INFORMATION SUPPLIED:
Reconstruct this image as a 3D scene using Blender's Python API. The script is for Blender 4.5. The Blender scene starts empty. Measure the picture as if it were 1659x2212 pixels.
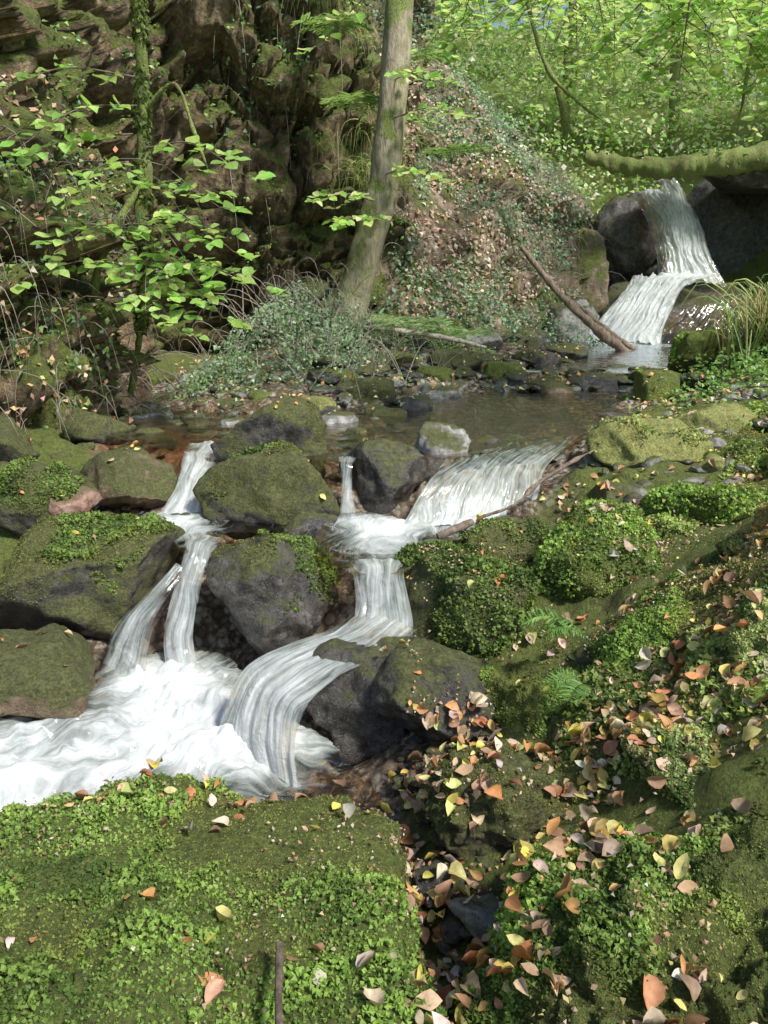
import bpy, math, random, numpy as np
from mathutils import Vector
from mathutils.bvhtree import BVHTree
rng=np.random.default_rng(7)
sc=bpy.context.scene
# ---------------------------------------------------------------- noise
def _h(ix,iy,iz,s):
    h=(ix*73856093)^(iy*19349663)^(iz*83492791)^(s*2654435761)
    h=h&0xffffffff
    h=((h^(h>>15))*2246822519)&0xffffffff
    h=((h^(h>>13))*3266489917)&0xffffffff
    h=h^(h>>16)
    return (h&0xffffff)/float(0xffffff)
def vnoise(p,s=0):
    p=np.asarray(p,dtype=np.float64); f=np.floor(p); i=f.astype(np.int64); t=p-f
    t=t*t*t*(t*(t*6-15)+10); r=0
    for dx in (0,1):
        wx=t[...,0] if dx else 1-t[...,0]
        for dy in (0,1):
            wy=t[...,1] if dy else 1-t[...,1]
            for dz in (0,1):
                wz=t[...,2] if dz else 1-t[...,2]
                r=r+wx*wy*wz*_h(i[...,0]+dx,i[...,1]+dy,i[...,2]+dz,s)
    return r*2-1
def fbm(p,o=4,s=0,g=.5):
    p=np.asarray(p,dtype=np.float64); r=0;a=1;n=0
    for k in range(o):
        r=r+a*vnoise(p*(2.03**k)+k*17.3,s+k); n+=a; a*=g
    return r/n*1.6
def worley(p,s=0):
    p=np.asarray(p,dtype=np.float64); i=np.floor(p).astype(np.int64)
    f1=np.full(p.shape[:-1],9.0); f2=f1.copy(); c=np.zeros(p.shape[:-1]); tl=c.copy()
    for dx in (-1,0,1):
        for dy in (-1,0,1):
            for dz in (-1,0,1):
                a,b,d=i[...,0]+dx,i[...,1]+dy,i[...,2]+dz
                q=np.stack([a+_h(a,b,d,s),b+_h(a,b,d,s+1),d+_h(a,b,d,s+2)],-1)
                o=p-q; r=np.sqrt((o**2).sum(-1)); cr=_h(a,b,d,s+3)
                t=o[...,0]*(_h(a,b,d,s+4)-.5)+o[...,1]*(_h(a,b,d,s+5)-.5)+o[...,2]*(_h(a,b,d,s+6)-.35)
                nw=r<f1
                f2=np.where(nw,f1,np.minimum(f2,r)); c=np.where(nw,cr,c); tl=np.where(nw,t,tl); f1=np.where(nw,r,f1)
    return f1,f2,c,tl
def sstep(a,b,x):
    t=np.clip((x-a)/(b-a),0,1); return t*t*(3-2*t)
def norml(v): return v/np.maximum(np.linalg.norm(v,axis=-1,keepdims=True),1e-9)
# ---------------------------------------------------------------- mesh helpers
def mk(name,V,F,mat,smooth=True,parent=None,attrs=None):
    V=np.ascontiguousarray(V,dtype=np.float32); F=np.ascontiguousarray(F,dtype=np.int32)
    me=bpy.data.meshes.new(name); k=F.shape[1]
    me.vertices.add(len(V)); me.vertices.foreach_set('co',V.ravel())
    me.loops.add(F.size); me.loops.foreach_set('vertex_index',F.ravel())
    me.polygons.add(len(F)); me.polygons.foreach_set('loop_start',np.arange(0,F.size,k,dtype=np.int32))
    me.polygons.foreach_set('use_smooth',np.full(len(F),smooth,dtype=bool))
    me.update(calc_edges=True)
    if attrs:
        for an,(ty,d) in attrs.items():
            a=me.attributes.new(an,ty,'POINT')
            a.data.foreach_set('color' if ty=='FLOAT_COLOR' else 'vector',np.ascontiguousarray(d,dtype=np.float32).ravel())
    if mat: me.materials.append(mat)
    ob=bpy.data.objects.new(name,me); sc.collection.objects.link(ob)
    if parent: ob.parent=parent
    return ob
def empty(name):
    e=bpy.data.objects.new(name,None); sc.collection.objects.link(e); return e
def gridF(nu,nv):
    i=np.arange(nu-1)[:,None]*nv+np.arange(nv-1)[None,:]
    i=i.ravel(); return np.stack([i,i+nv,i+nv+1,i+1],-1)
def catmull(P,n):
    P=np.asarray(P,dtype=float); K=len(P)
    Q=np.concatenate([[2*P[0]-P[1]],P,[2*P[-1]-P[-2]]])
    t=np.linspace(0,K-1-1e-6,n); i=t.astype(int); f=(t-i).reshape((-1,)+(1,)*(P.ndim-1))
    a,b,c,d=Q[i],Q[i+1],Q[i+2],Q[i+3]
    return .5*(2*b+(c-a)*f+(2*a-5*b+4*c-d)*f*f+(3*b-a-3*c+d)*f**3)
def tube(pts,rad,n=None,seg=8,rough=0,seed=0):
    pts=np.asarray(pts,float); n=n or max(4,len(pts)*5)
    P=catmull(pts,n); R=np.interp(np.linspace(0,1,n),np.linspace(0,1,len(rad)),rad)
    T=norml(np.gradient(P,axis=0)); up=np.array([0.,0,1]) if abs(T[:,2]).mean()<.8 else np.array([1.,0,0])
    A=norml(np.cross(T,up)); B=np.cross(T,A)
    th=np.linspace(0,2*np.pi,seg,endpoint=False)
    D=A[:,None]*np.cos(th)[None,:,None]+B[:,None]*np.sin(th)[None,:,None]
    V=P[:,None]+D*R[:,None,None]
    if rough: V=V+D*(fbm(V*[9,9,3],4,seed)*rough)[...,None]
    i=np.arange(n-1)[:,None]*seg; j=np.arange(seg)[None,:]; j2=(j+1)%seg
    F=np.stack([(i+j),(i+j2),(i+seg+j2),(i+seg+j)],-1).reshape(-1,4)
    return V.reshape(-1,3),F
def merge(L):
    Vs=[];Fs=[];o=0
    for V,F in L: Vs.append(V);Fs.append(F+o);o+=len(V)
    return np.concatenate(Vs),np.concatenate(Fs)
# ---------------------------------------------------------------- leaf clouds
T1=np.array([[0,0,0],[0,.25,0],[0,.5,0],[0,.75,0],[0,1,0],[-.17,.1,.03],[-.31,.33,.06],[-.30,.6,.06],[-.16,.83,.03],[.17,.1,.03],[.31,.33,.06],[.30,.6,.06],[.16,.83,.03]],float)
F1=[]
for s_,o_ in ((5,0),(9,1)):
    for f in ([0,1,s_],[s_,1,s_+1],[1,2,s_+1],[s_+1,2,s_+2],[2,3,s_+2],[s_+2,3,s_+3],[3,4,s_+3]): F1.append(f if o_==0 else f[::-1])
F1=np.array(F1)
T0=np.array([[0,0,0],[-.3,.5,.08],[.3,.5,.08],[0,1,0]],float); F0=np.array([[0,2,1],[1,2,3]])
def leafcloud(name,pos,nrm,dr,size,col,mat,detail=1,curl=.15,width=1.,parent=None):
    pos=np.asarray(pos,float); n=len(pos)
    N=norml(nrm); B=norml(dr-N*(dr*N).sum(-1,keepdims=True)); A=np.cross(B,N)
    T,F=(T1,F1) if detail else (T0,F0)
    size=np.broadcast_to(size,(n,)).astype(float)
    cu=rng.normal(0,1,n)*curl; cw=rng.uniform(-.3,1.2,n)*curl*2; tw=rng.normal(0,1,n)*curl; ww=width*rng.uniform(.8,1.2,n)
    x=T[None,:,0]*ww[:,None]; y=np.broadcast_to(T[None,:,1],(n,len(T)))
    z=T[None,:,2]+cu[:,None]*(y-.4)**2*2+cw[:,None]*np.abs(x)*2+tw[:,None]*x*(y-.5)*2
    if detail: z=z+rng.normal(0,1,(n,len(T)))*curl*.12; x=x+(y-.2)**2*tw[:,None]*.5
    s=size[:,None,None]
    V=pos[:,None]+s*(x[...,None]*A[:,None]+y[...,None]*B[:,None]+z[...,None]*N[:,None])
    Fa=(F[None]+(np.arange(n)*len(T))[:,None,None]).reshape(-1,3)
    C=np.concatenate([np.repeat(col,len(T),0),np.ones((n*len(T),1))],1)
    return mk(name,V.reshape(-1,3),Fa,mat,bool(detail),parent,{'col':('FLOAT_COLOR',C)})
def pick(pal,n,j=.2,w=None):
    pal=np.array(pal,float); c=pal[rng.choice(len(pal),n,p=w)]
    return np.clip(c*(1+rng.normal(0,j,(n,1))).clip(.3,2)*(1+rng.normal(0,.06,(n,3))),0,.95)
def rv(n,s=1.): return rng.normal(0,s,(n,3))
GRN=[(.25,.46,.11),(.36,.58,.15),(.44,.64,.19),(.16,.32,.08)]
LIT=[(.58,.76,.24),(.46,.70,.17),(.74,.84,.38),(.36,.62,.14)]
IVY=[(.18,.34,.18),(.28,.48,.27),(.42,.58,.38),(.13,.25,.12)]
AUT=[(.80,.64,.15),(.84,.76,.28),(.72,.40,.15),(.68,.29,.12),(.68,.48,.30),(.50,.30,.18),(.82,.66,.50),(.38,.21,.12)]
PALE=[(.76,.57,.41),(.68,.48,.31),(.82,.68,.54),(.58,.37,.23),(.78,.66,.26),(.66,.34,.17),(.46,.28,.17)]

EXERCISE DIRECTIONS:
Your task is to return, exactly and on their own, the lines from the one containing "GRN=[(.25,.46,.11),(.36,.58,.15),(.44,.64,.19),(.16,.32,.08)]" through the last line of the listing.

EXERCISE OUTPUT:
GRN=[(.25,.46,.11),(.36,.58,.15),(.44,.64,.19),(.16,.32,.08)]
LIT=[(.58,.76,.24),(.46,.70,.17),(.74,.84,.38),(.36,.62,.14)]
IVY=[(.18,.34,.18),(.28,.48,.27),(.42,.58,.38),(.13,.25,.12)]
AUT=[(.80,.64,.15),(.84,.76,.28),(.72,.40,.15),(.68,.29,.12),(.68,.48,.30),(.50,.30,.18),(.82,.66,.50),(.38,.21,.12)]
PALE=[(.76,.57,.41),(.68,.48,.31),(.82,.68,.54),(.58,.37,.23),(.78,.66,.26),(.66,.34,.17),(.46,.28,.17)]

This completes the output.